Delrahim pushed back on the notion that the Trump administration was having any influence on reviewing the deal after news broke that officials were pushing for a spinoff of CNN late Wednesday.

“I have never been instructed by the White House on this or any other transaction under review by the antitrust division,” Delrahim said. His press secretary, Raj Shah, also added “No White House official was authorized to speak with the Department of Justice on this matter.”

Stephenson also came out with a statement on Wednesday, denying that he’s ever offered to sell CNN and has no plans to do so in the future.

Regardless of whether Stephenson stands up against the DOJ, Piecyk says the government's counterpunch will likely be some sort of lawsuit.

“We don’t believe AT&T is going to be willing to sell Turner, or DirecTV or HBO. We don’t believe AT&T  is going to be willing to sell these assets and as a result the DOJ is going to sue” Piecyk says.

A threat to sue a company to stop a merger isn’t unprecedented for the DOJ. In May 2016, President Obama’s DOJ announced that Haliburton (HAL) and Baker Hughes were abandoning their merger after his administration threatened to block the deal.

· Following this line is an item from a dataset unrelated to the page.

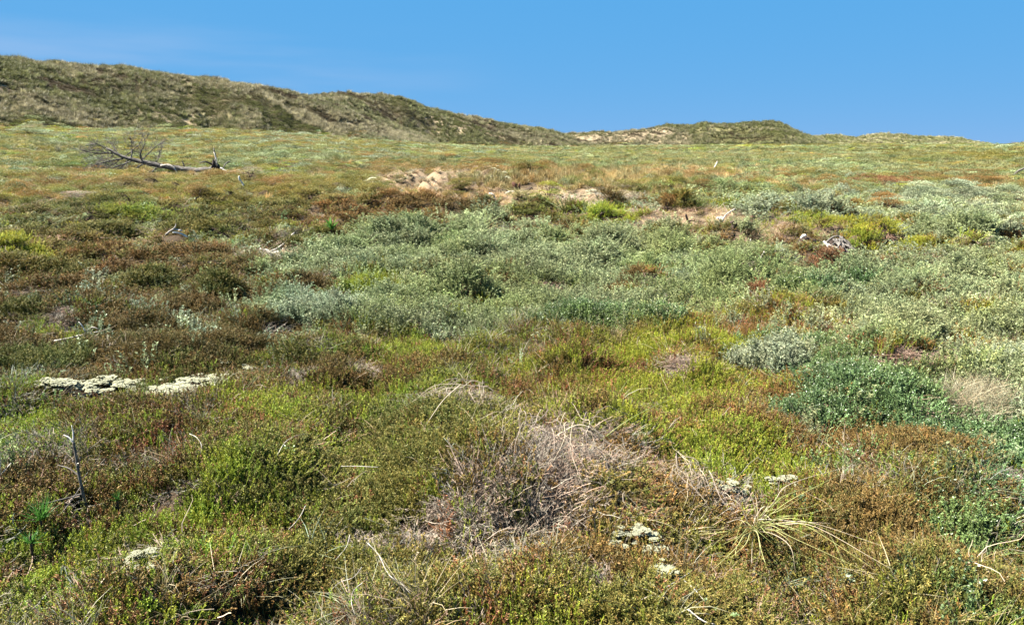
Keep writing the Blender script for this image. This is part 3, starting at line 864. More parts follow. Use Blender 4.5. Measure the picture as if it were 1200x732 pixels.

General Electric (GE) then purchased Baker Hughes.

“The department filed suit on April 6, 2016, to block the merger, alleging that the transaction would unlawfully eliminate significant head-to-head competition between the companies in at least 23 markets crucial to the exploration and production of oil and natural gas in the United States,” the DOJ said then.

Fox News and FOX Business Senior Judicial Analyst Judge Andrew Napolitano explained the way the DOJ could go after AT&T in a phone interview with FOX Business.

“The DOJ would say this violates the Sherman Act because it’s a monopolistic behavior. It basically means if you have a huge acquisition, AT&T, gobbling up Time Warner, they dominate more than  40% of the market. The question is what’s the market? How is there a marker for the market? Is it ad revenue? Is it demographic ratings? Is it for the U.S. or the U.K. or the E.U.?” Napolitano said.  

“All of this would be subject to litigation. The killer for the government’s case is politics. If there’s whiff of politics, the government loses. The DOJ would have to put forward a lawsuit with enough economic allegations for a judge to say hold off on this merger until we litigate,” he added.